On Mon, Apr 24, 2017 at 2:48 PM, Jiada Wang <jiada_wang at mentor.com> wrote:
> On 04/24/2017 03:55 AM, Geert Uytterhoeven wrote:
>> On Fri, Apr 14, 2017 at 7:39 AM, Jiada Wang<jiada_wang at mentor.com>  wrote:
>>> On 04/13/2017 12:47 PM, Geert Uytterhoeven wrote:
>>>> On Thu, Apr 13, 2017 at 2:59 PM, Mark Brown<broonie at kernel.org>   wrote:
>>>>> On Thu, Apr 13, 2017 at 05:13:59AM -0700, jiada_wang at mentor.com wrote:
>>>>>> From: Jiada Wang<jiada_wang at mentor.com>
>>>>>>
>>>>>> v1:
>>>>>>     add Slave mode support in SPI core
>>>>>>     spidev create slave device when SPI controller work in slave mode
>>>>>>     spi-imx support to work in slave mode
>>>>>
>>>>> Adding Geert who also had a series doing this in progress that was
>>>>> getting very near to being merged.
>>>>
>>>> Thank you!
>>>>
>>>> Actually my plan is to fix the last remaining issues and resubmit for
>>>> v4.13.
>>>
>>> I noticed your patch set for SPI slave support,
>>> (I am sure you can find out some of the change
>>> in this patch set is based on your work).
>>> we have similar requirement to add slave mode support to ecspi IP on imx6
>>> Soc.
>>>
>>> Our use case is to use spidev as an interface to communicate with
>>> external
>>> SPI master devices.
>>> meanwhile the SPI bus controller can also act as master device to send
>>> data
>>> to other
>>> SPI slave devices on the board.
>>
>> That sounds a bit hackish to me. SPI was never meant to be a multi-master
>> bus.
>> While it can be done, you will need external synchronization (signals) to
>> avoid conflicts between the SPI masters.
>
> It doesn't need to be a multi-master bus,
> for example A is master device for slave device B.
> while B has its own slave device C
> for each SPI connection A <=> B, and B <=> C, there is only one master
> device.
>
> and I think from use case point of view, it's very normal,
> one CPU upon receives command from external SPI master device,
> it writes data to its own slave device (EEPROM) connected to it.

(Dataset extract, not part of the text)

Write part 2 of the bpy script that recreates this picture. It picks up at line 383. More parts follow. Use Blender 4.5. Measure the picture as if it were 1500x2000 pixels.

So "A <=> B" and "B <=> C" are two distinct SPI buses?
Or do they share some signals?

Your comment seems to suggest otherwise:

> > > I found in your implementation, SPI bus controller is limited to either work in master mode or
> > > slave mode, is there any reasoning to not configure SPI mode based on SPI devices use case?

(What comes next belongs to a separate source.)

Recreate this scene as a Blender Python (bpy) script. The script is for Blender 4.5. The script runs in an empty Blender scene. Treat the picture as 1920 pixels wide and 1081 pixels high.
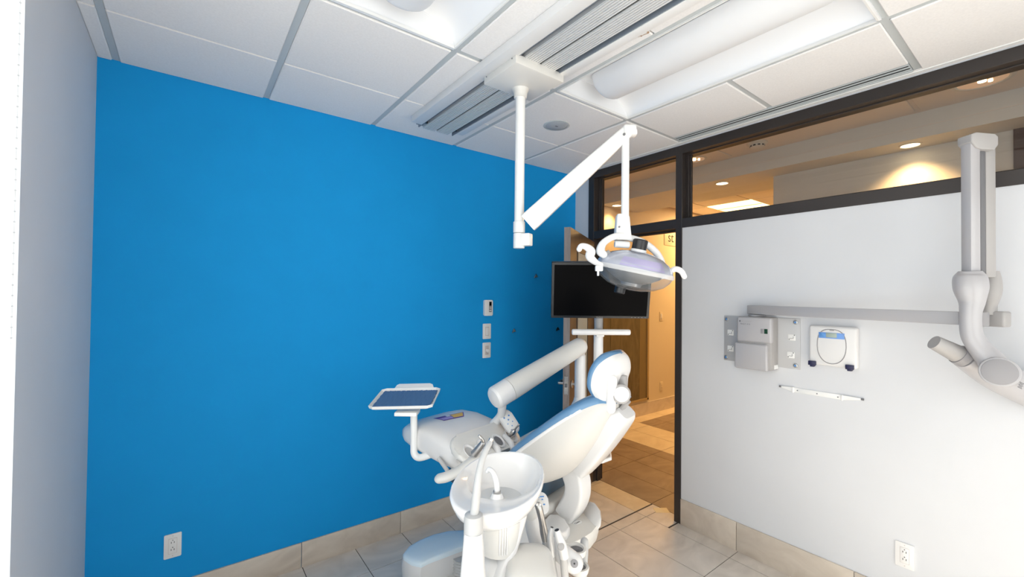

If they are distinct, it should work. Then B has two SPI controllers: one slave
controller controlled by A, and one master controller to control C.

Gr{oetje,eeting}s,

                        Geert

--
Geert Uytterhoeven -- There's lots of Linux beyond ia32 -- geert at linux-m68k.org

In personal conversations with technical people, I call myself a hacker. But
when I'm talking to journalists I just say "programmer" or something like that.